Source data ::
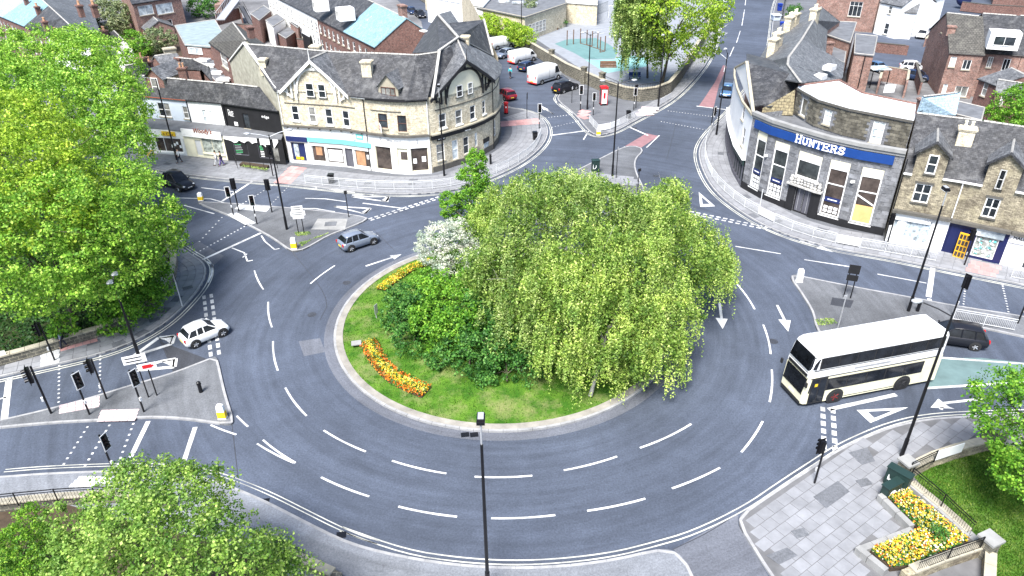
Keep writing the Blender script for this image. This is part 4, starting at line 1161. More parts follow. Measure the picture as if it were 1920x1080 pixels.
# big gables: the wall rises with the curve of the facade
def gable(F, ul, ur, z0, zap, mat, barge, backp, bandm, roofm=M_SLATEP, proj=.1, uc=None):
    uc = (ul+ur)/2 if uc is None else uc
    us_ = sorted(set([ul+(ur-ul)*i/16 for i in range(17)]+[uc]))
    def zt(u): return zap-(zap-z0)*abs(u-uc)/((uc-ul) if u < uc else (ur-uc))
    w_ = MB()
    for a, b in zip(us_[:-1], us_[1:]): w_.face([F.pos(a, z0-.01, proj), F.pos(b, z0-.01, proj), F.pos(b, max(zt(b), z0), proj), F.pos(a, max(zt(a), z0), proj)])
    w_.build('gable', mat, BB)
    rb = MB()
    k = len(us_)
    for a, b in zip(us_[:-1], us_[1:]):
        rb.slabpoly([F.pos(a, zt(a)+.1, .5), F.pos(b, zt(b)+.1, .5), backp], .08)
    rb.build('gable_roof', roofm, BB)
    ridge_tiles(BB, [F.pos(uc, zap+.12, .5), backp+Vector((0, 0, .05))], .2)
    for side in (-1, 1):
        bb_ = MB()
        for a, b in zip(us_[:-1], us_[1:]):
            if ((a+b)/2-uc)*side < 0: continue
            p, q = F.pos(a, zt(a)-.32, .45), F.pos(b, zt(b)-.32, .45)
            bb_.add([p, q, q+Vector((0, 0, .38)), p+Vector((0, 0, .38))]+[v+F.nrm(a)*.1 for v in (p, q, q+Vector((0, 0, .38)), p+Vector((0, 0, .38)))], [(4, 5, 6, 7), (0, 4, 7, 3), (1, 2, 6, 5), (0, 1, 5, 4), (3, 7, 6, 2)])
        bb_.build('bargeboard', barge, BB)
    MB().cyl(F.pos(uc, zap-.2, .5), F.pos(uc, zap+1.2, .5), .07, .02).build('finial', barge, BB)
    # curved brace and struts
    W = ur-ul; H_ = zap-z0
    def tim(p0, p1, w=.16, name='timber_strut'):
        (ua, za), (ub, zb) = p0, p1
        d = math.hypot(ub-ua, zb-za); nu, nz = -(zb-za)/d*w/2, (ub-ua)/d*w/2
        q = [F.pos(ua-nu, za-nz, proj+.02), F.pos(ub-nu, zb-nz, proj+.02), F.pos(ub+nu, zb+nz, proj+.02), F.pos(ua+nu, za+nz, proj+.02)]
        n = F.nrm((ua+ub)/2)*.14
        return q+[v+n for v in q]
    FS = [(4, 5, 6, 7), (0, 1, 5, 4), (1, 2, 6, 5), (2, 3, 7, 6), (3, 0, 4, 7)]
    am = MB(); ru, rz_ = W*.27, H_*.78
    pts = [(uc+math.cos(t)*ru, z0-.2+math.sin(t)*rz_) for t in [math.pi*i/18 for i in range(19)]]
    for p, q in zip(pts[:-1], pts[1:]): am.add(tim(p, q, .2), FS)
    am.build('arched_timber', bandm, BB)
    for s_ in (-1, 1):
        for f_, hh in ((.285, .9), (.345, .75), (.41, .5)):
            u = uc+s_*W*f_
            MB().add(tim((u, z0-hh), (u, zt(u)-.25), .15), FS).build('timber_strut', bandm, BB)
        MB().add(tim((uc+s_*W*.345, z0-.75), (uc+s_*W*.46, z0+.15), .13), FS).build('timber_strut', bandm, BB)
    MB().add(tim((uc, z0-.2+rz_-.15), (uc, zap-.3), .17), FS).build('timber_strut', bandm, BB)
    MB().add(tim((uc-W*.13, z0-.3+rz_), (uc+W*.13, z0-.3+rz_), .13), FS).build('timber_strut', bandm, BB)
gable(BF, .55, 8.75, EZ-.02, 11.9, M_STONE, M_UPVC, P(617, 95, 11.95), M_UPVC)
for q in (((576, 181), (587, 156)), ((599, 183), (609, 158))):
    r_ = BF.rect(*q, .1); BF.window(BB, r_, 'sash', out=.16, sill=M_SILLD)
gable(BF, u_shop+.1, BF.uv(925, 279)[0]-.1, EZ-.2, 11.5, M_CREAM, M_BLACKW, P(858, 74, 12.45), M_BLACKW)
for q in (((856, 183), (866, 158)), ((877, 177), (885, 153))):
    r_ = BF.rect(*q, .1); BF.window(BB, r_, 'sash', out=.16, sill=M_SILLD)
dormer(BB, BF, BF.uv(727, 184)[0], 2.3, EZ+.1, 9.6, 10.9, 2.6, M_SILL, M_SLATEP, M_SILL, out=-.25, style='three', fm=M_BROWNF, bw=.72)
for px_, py_, zz, h_, ww, pots in ((596, 118, 9.9, 2.5, 1.1, 0), (690, 140, 10.2, 1.9, 1.05, 0), (497, 135, 9.6, 1.9, .8, 0), (873, 88, 11.2, 1.6, .9, 0)):
    p = P(px_, py_, zz); chimney(BB, (p.x, p.y, zz-.3), ww, .8, h_*.8, R(-8), M_STONE, pots)
# ================================================================ bank building with the blue sign
HF = Facade([(1390, 351), (1425, 371), (1470, 389), (1520, 408), (1580, 425), (1655, 441)])
M_BGLASS = glassmat('bank_window_glass', (.03, .035, .035))
BK = thing('bank_building', 'curved grey stone building with long blue sign board lettered HUNTERS', 'building', HF.pos(5, 0))
PZ_ = 7.9
ws = [((1405, 347), (1440, 252), 'tall'), ((1436, 366), (1482, 272), 'tall'), ((1492, 329), (1539, 294), 'plain'), ((1534, 407), (1596, 307), 'tall'), ((1591, 421), (1659, 320), 'tall')]
hs = []
for i, (bl, tr, st) in enumerate(ws):
    u0, z0 = HF.uv(*bl); u1, z1 = HF.uv(*tr)
    r_ = (u0, u1, max(z0, .8), z1)
    if i == 2: r_ = (HF.uv(1490, 330)[0], HF.uv(1532, 345)[0], HF.uv(1492, 329)[1], z1)
    hs.append(r_)
    w_ = HF.window(BK, (r_[0], r_[1], r_[2], r_[3]-.75), st if i != 2 else 'plain', fm=M_UPVC, gm=M_SHOPG if i > 2 else M_BGLASS, fw_=.12, sill=M_UPVC)
    HF.band(BK, r_[0]+.01, r_[1]-.01, r_[3]-.75, r_[3]-.01, -.15, -.02, M_CREAM, 'head_panel')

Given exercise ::
Give the data again exactly as written, with all pictures left out.

The output ::
Keep writing the Blender script for this image. This is part 4, starting at line 1161. More parts follow. Measure the picture as if it were 1920x1080 pixels.
# big gables: the wall rises with the curve of the facade
def gable(F, ul, ur, z0, zap, mat, barge, backp, bandm, roofm=M_SLATEP, proj=.1, uc=None):
    uc = (ul+ur)/2 if uc is None else uc
    us_ = sorted(set([ul+(ur-ul)*i/16 for i in range(17)]+[uc]))
    def zt(u): return zap-(zap-z0)*abs(u-uc)/((uc-ul) if u < uc else (ur-uc))
    w_ = MB()
    for a, b in zip(us_[:-1], us_[1:]): w_.face([F.pos(a, z0-.01, proj), F.pos(b, z0-.01, proj), F.pos(b, max(zt(b), z0), proj), F.pos(a, max(zt(a), z0), proj)])
    w_.build('gable', mat, BB)
    rb = MB()
    k = len(us_)
    for a, b in zip(us_[:-1], us_[1:]):
        rb.slabpoly([F.pos(a, zt(a)+.1, .5), F.pos(b, zt(b)+.1, .5), backp], .08)
    rb.build('gable_roof', roofm, BB)
    ridge_tiles(BB, [F.pos(uc, zap+.12, .5), backp+Vector((0, 0, .05))], .2)
    for side in (-1, 1):
        bb_ = MB()
        for a, b in zip(us_[:-1], us_[1:]):
            if ((a+b)/2-uc)*side < 0: continue
            p, q = F.pos(a, zt(a)-.32, .45), F.pos(b, zt(b)-.32, .45)
            bb_.add([p, q, q+Vector((0, 0, .38)), p+Vector((0, 0, .38))]+[v+F.nrm(a)*.1 for v in (p, q, q+Vector((0, 0, .38)), p+Vector((0, 0, .38)))], [(4, 5, 6, 7), (0, 4, 7, 3), (1, 2, 6, 5), (0, 1, 5, 4), (3, 7, 6, 2)])
        bb_.build('bargeboard', barge, BB)
    MB().cyl(F.pos(uc, zap-.2, .5), F.pos(uc, zap+1.2, .5), .07, .02).build('finial', barge, BB)
    # curved brace and struts
    W = ur-ul; H_ = zap-z0
    def tim(p0, p1, w=.16, name='timber_strut'):
        (ua, za), (ub, zb) = p0, p1
        d = math.hypot(ub-ua, zb-za); nu, nz = -(zb-za)/d*w/2, (ub-ua)/d*w/2
        q = [F.pos(ua-nu, za-nz, proj+.02), F.pos(ub-nu, zb-nz, proj+.02), F.pos(ub+nu, zb+nz, proj+.02), F.pos(ua+nu, za+nz, proj+.02)]
        n = F.nrm((ua+ub)/2)*.14
        return q+[v+n for v in q]
    FS = [(4, 5, 6, 7), (0, 1, 5, 4), (1, 2, 6, 5), (2, 3, 7, 6), (3, 0, 4, 7)]
    am = MB(); ru, rz_ = W*.27, H_*.78
    pts = [(uc+math.cos(t)*ru, z0-.2+math.sin(t)*rz_) for t in [math.pi*i/18 for i in range(19)]]
    for p, q in zip(pts[:-1], pts[1:]): am.add(tim(p, q, .2), FS)
    am.build('arched_timber', bandm, BB)
    for s_ in (-1, 1):
        for f_, hh in ((.285, .9), (.345, .75), (.41, .5)):
            u = uc+s_*W*f_
            MB().add(tim((u, z0-hh), (u, zt(u)-.25), .15), FS).build('timber_strut', bandm, BB)
        MB().add(tim((uc+s_*W*.345, z0-.75), (uc+s_*W*.46, z0+.15), .13), FS).build('timber_strut', bandm, BB)
    MB().add(tim((uc, z0-.2+rz_-.15), (uc, zap-.3), .17), FS).build('timber_strut', bandm, BB)
    MB().add(tim((uc-W*.13, z0-.3+rz_), (uc+W*.13, z0-.3+rz_), .13), FS).build('timber_strut', bandm, BB)
gable(BF, .55, 8.75, EZ-.02, 11.9, M_STONE, M_UPVC, P(617, 95, 11.95), M_UPVC)
for q in (((576, 181), (587, 156)), ((599, 183), (609, 158))):
    r_ = BF.rect(*q, .1); BF.window(BB, r_, 'sash', out=.16, sill=M_SILLD)
gable(BF, u_shop+.1, BF.uv(925, 279)[0]-.1, EZ-.2, 11.5, M_CREAM, M_BLACKW, P(858, 74, 12.45), M_BLACKW)
for q in (((856, 183), (866, 158)), ((877, 177), (885, 153))):
    r_ = BF.rect(*q, .1); BF.window(BB, r_, 'sash', out=.16, sill=M_SILLD)
dormer(BB, BF, BF.uv(727, 184)[0], 2.3, EZ+.1, 9.6, 10.9, 2.6, M_SILL, M_SLATEP, M_SILL, out=-.25, style='three', fm=M_BROWNF, bw=.72)
for px_, py_, zz, h_, ww, pots in ((596, 118, 9.9, 2.5, 1.1, 0), (690, 140, 10.2, 1.9, 1.05, 0), (497, 135, 9.6, 1.9, .8, 0), (873, 88, 11.2, 1.6, .9, 0)):
    p = P(px_, py_, zz); chimney(BB, (p.x, p.y, zz-.3), ww, .8, h_*.8, R(-8), M_STONE, pots)
# ================================================================ bank building with the blue sign
HF = Facade([(1390, 351), (1425, 371), (1470, 389), (1520, 408), (1580, 425), (1655, 441)])
M_BGLASS = glassmat('bank_window_glass', (.03, .035, .035))
BK = thing('bank_building', 'curved grey stone building with long blue sign board lettered HUNTERS', 'building', HF.pos(5, 0))
PZ_ = 7.9
ws = [((1405, 347), (1440, 252), 'tall'), ((1436, 366), (1482, 272), 'tall'), ((1492, 329), (1539, 294), 'plain'), ((1534, 407), (1596, 307), 'tall'), ((1591, 421), (1659, 320), 'tall')]
hs = []
for i, (bl, tr, st) in enumerate(ws):
    u0, z0 = HF.uv(*bl); u1, z1 = HF.uv(*tr)
    r_ = (u0, u1, max(z0, .8), z1)
    if i == 2: r_ = (HF.uv(1490, 330)[0], HF.uv(1532, 345)[0], HF.uv(1492, 329)[1], z1)
    hs.append(r_)
    w_ = HF.window(BK, (r_[0], r_[1], r_[2], r_[3]-.75), st if i != 2 else 'plain', fm=M_UPVC, gm=M_SHOPG if i > 2 else M_BGLASS, fw_=.12, sill=M_UPVC)
    HF.band(BK, r_[0]+.01, r_[1]-.01, r_[3]-.75, r_[3]-.01, -.15, -.02, M_CREAM, 'head_panel')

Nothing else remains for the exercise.